F1ターボエンジンが禁止され、再びコスワースの時代が到来!
ルノーを筆頭とするターボパワーに対抗するために、コスワース陣営はDFVに更なるチューニングを施すことになった。ショートストロークに設計変更、極限まで性能向上を追求したDFYは、その好例だが、やはりターボパワーの勢いを止めることは叶わなかった。
1987年にはNAエンジンの排気量が3.5リッターまで引き上げられ、これに対応してDFVの排気量を拡大したDFZやDFRでは形勢を逆転するには至らなかった。だが、1989年にテクニカルレギュレーションが変更されターボが禁止されると再びコスワースにも出番がやって来る。そこで新世代のHBエンジンがリリースされるのだが、今回はDFRからHBが登場するまでのマシン4台を紹介しよう。
1989 Benetton B188・Ford DFR 後継の出遅れで1.5シーズンに渡って参戦
ティレルやアルファ・ロメオのスポンサーとしてF1GPに参入してきたベネトンは、1985年シーズン限りで活動休止することになったトールマンを買収、新たにベネトン・フォーミュラの名で翌86年からレーシングチーム/コンストラクターとしての活動を開始した。
参戦初年度はBMWターボ、翌年はフォードのV6ターボ、と様々なエンジンをトライしたが、88年からはフォード・コスワースのDFRを選択。結果的にフォード・コスワースとワークス契約を結ぶことになり90年代のジャンプアップに繋がることになった。ただし89年シーズンは、思わぬ苦戦。実は予定していたコスワースのニューエンジン、HBの完成が遅れ、B188・DFR…前年に使用していたマシンそのものを前半戦で使用せざるを得なかったのだ。それでも着実に走ってポイントを重ねており、これがランキング4位に繋がった。ドイツはホッケンハイム・サーキットに併設のモータースポーツ博物館で撮影。
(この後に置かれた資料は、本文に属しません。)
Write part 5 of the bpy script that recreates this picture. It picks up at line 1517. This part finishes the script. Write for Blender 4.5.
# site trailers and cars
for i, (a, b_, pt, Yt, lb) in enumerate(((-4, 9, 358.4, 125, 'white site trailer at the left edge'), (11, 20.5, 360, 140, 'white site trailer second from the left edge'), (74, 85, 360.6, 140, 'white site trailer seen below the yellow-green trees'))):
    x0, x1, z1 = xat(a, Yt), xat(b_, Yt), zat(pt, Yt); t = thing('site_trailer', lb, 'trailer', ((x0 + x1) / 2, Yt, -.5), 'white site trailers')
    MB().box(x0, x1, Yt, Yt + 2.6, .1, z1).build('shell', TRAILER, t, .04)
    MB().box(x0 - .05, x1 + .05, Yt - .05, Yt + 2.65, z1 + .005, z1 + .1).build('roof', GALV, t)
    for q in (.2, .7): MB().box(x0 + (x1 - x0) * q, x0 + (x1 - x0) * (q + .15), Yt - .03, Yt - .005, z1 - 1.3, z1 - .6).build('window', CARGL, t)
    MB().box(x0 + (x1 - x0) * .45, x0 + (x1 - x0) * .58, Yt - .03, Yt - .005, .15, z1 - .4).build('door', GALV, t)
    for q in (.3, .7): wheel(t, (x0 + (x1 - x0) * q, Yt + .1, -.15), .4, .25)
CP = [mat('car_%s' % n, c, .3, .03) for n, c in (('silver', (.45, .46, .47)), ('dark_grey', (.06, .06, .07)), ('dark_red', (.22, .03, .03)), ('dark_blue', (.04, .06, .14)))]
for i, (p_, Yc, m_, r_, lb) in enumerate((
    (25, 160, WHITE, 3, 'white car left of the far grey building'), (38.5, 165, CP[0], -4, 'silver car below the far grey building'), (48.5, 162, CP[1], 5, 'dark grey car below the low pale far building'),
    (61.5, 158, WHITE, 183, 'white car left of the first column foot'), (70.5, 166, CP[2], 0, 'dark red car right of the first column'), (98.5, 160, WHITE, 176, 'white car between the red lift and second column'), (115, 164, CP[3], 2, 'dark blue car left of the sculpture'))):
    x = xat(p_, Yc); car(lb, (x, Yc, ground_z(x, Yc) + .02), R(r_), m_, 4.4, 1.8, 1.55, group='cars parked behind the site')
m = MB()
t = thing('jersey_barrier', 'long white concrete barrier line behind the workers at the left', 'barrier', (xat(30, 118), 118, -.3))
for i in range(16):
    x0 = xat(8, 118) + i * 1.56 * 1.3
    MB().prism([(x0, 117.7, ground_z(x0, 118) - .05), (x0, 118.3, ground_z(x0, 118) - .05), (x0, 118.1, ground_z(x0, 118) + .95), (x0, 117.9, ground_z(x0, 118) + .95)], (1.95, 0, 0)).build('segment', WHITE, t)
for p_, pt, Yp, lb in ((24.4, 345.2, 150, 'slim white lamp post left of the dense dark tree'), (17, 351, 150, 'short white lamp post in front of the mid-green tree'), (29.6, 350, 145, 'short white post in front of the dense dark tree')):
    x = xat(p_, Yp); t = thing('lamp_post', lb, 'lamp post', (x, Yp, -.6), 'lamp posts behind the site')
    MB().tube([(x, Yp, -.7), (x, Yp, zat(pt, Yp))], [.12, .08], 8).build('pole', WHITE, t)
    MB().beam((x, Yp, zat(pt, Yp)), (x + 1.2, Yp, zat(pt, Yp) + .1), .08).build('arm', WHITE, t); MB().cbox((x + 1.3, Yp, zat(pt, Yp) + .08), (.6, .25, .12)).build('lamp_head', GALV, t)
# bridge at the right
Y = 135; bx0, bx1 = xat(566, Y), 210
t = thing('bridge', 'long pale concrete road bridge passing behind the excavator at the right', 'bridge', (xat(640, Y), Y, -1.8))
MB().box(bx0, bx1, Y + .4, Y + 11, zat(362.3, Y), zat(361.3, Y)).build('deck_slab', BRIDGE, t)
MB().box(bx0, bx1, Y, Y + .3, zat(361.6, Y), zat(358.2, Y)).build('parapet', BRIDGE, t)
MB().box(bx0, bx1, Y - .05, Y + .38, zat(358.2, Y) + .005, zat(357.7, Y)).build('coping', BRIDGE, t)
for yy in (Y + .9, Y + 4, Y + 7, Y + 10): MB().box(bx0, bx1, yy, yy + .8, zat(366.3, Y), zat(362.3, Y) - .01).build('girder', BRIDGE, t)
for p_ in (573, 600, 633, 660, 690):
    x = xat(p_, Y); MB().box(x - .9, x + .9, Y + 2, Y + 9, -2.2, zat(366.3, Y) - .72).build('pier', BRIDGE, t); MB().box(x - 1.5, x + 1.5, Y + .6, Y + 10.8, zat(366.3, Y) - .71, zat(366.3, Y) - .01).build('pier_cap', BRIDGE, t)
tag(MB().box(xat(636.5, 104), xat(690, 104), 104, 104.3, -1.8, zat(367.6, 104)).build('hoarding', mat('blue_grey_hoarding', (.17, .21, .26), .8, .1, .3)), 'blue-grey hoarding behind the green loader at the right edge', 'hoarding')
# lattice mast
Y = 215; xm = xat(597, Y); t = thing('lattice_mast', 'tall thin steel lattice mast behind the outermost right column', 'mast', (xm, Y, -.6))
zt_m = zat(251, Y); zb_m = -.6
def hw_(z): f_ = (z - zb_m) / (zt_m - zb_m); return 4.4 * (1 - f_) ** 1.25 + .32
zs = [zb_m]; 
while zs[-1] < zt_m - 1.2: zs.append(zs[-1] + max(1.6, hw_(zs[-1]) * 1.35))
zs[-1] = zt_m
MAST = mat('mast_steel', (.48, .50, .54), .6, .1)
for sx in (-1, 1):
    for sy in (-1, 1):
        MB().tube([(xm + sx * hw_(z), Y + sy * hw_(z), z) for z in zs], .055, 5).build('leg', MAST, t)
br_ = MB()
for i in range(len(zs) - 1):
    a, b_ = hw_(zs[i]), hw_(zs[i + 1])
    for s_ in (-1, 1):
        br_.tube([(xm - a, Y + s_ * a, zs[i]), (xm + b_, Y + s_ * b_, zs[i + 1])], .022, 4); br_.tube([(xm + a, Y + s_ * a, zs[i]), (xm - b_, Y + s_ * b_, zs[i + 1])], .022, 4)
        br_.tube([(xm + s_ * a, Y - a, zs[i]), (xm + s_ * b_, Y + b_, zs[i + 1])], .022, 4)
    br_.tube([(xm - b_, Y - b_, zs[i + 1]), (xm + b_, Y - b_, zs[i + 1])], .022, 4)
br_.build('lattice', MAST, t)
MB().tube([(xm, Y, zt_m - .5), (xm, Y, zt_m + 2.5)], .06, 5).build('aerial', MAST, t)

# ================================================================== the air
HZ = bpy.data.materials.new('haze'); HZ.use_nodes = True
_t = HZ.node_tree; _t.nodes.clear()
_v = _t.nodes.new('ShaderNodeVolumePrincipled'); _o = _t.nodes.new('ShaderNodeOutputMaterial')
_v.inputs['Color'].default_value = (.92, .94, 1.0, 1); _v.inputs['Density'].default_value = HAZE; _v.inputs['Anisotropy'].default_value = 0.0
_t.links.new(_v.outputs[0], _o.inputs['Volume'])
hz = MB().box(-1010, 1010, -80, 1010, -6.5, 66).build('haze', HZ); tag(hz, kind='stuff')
1990 Tyrrell 019・Ford DFR ハイノーズのトレンドを創出
旧くはマトラ・インターナショナルを名乗っていたころからフォードとの良好な関係を築いてきたティレルは、1985年の014と翌86年の015でルノーのターボ・エンジンを使用したものの、87年のDG016では再びフォードユーザーとなりコスワースDFZを搭載している。
そして89年からはコスワースDFRの供給を受けるようになったが、90年にリリースした019ではF1史上に残る技術を披露している。それは空力を担当したジャン-クロード・ミショーのアイデアを具現化したハイノーズ+アンヘドラル・ウィング。翌年以降、多くのチームがティレルに倣いハイノーズを採用することになった。2015年の鈴鹿モータースポーツファン感謝デーで撮影。
1990 Monteverdi/Onix ORE1B・Ford DFR?オーナーが交代してチーム名も変更、苦難のシーズンに
1987年に国際F3000でステファノ・モデナを擁してタイトルを獲得、89年シーズンからF1GPにステップアップを果たした新興チームがオニクス・グランプリ。アラン・ジェンキンソンが手掛けたORE1は手堅い仕上がりを見せポルトガルではステファン・ヨハンソンが3位表彰台を獲得、コンストラクターランキングでも新興チーム最上位の10位につけている。翌90年は予備予選も免除され、改良版のORE1Bでシーズンに臨んだが、タイトルスポンサーのマネートロンが去り経済的な苦境に立たされてしまった。代わってスイスの高級車メーカー、モンテベルディの創業者がスポンサーとなったが、結局、90年シーズン終盤にはチーム活動を終えてしまうことになった。スイスは独仏国境に近いバーゼル近郊、ムッテンツにあるパンテオン・バーゼルで2010年に撮影。
1991 Jordan 191・Ford HB?,? HBエンジンによってコンストラクターに名乗り
ジャン・アレジを擁して1989年に国際F3000でタイトルを獲得したエディ・ジョーダン・レーシングはジョーダンGPとして91年にF1GPにステップアップを果たしている。チームにとって初のF1マシンは、元レイナードにいたゲイリー・アンダーソンが手掛けたもので、アンヘドラル・ウィングをより発展させたトーショナル・ウイングを採用するなどトレンディだが手堅い仕上がりを見せていた。一方、これはチームのボス、エディ・ジョーダンのネゴシエーションによるものか(?)ルーキーチームにもかかわらず、カスタマー用DFRではなく、ワークス仕様のHB…ベネトンの“型落ち”だったが…を手に入れていたこともあり、ルーキーチームらしからぬパフォーマンスを見せている。写真はドイツ北部、ハンブルグにあるプロトタイプ・コレクションに展示されていたものでミハエル・シューマッハがF1GPにデビューした91年のベルギーGPで使用した個体そのものだ。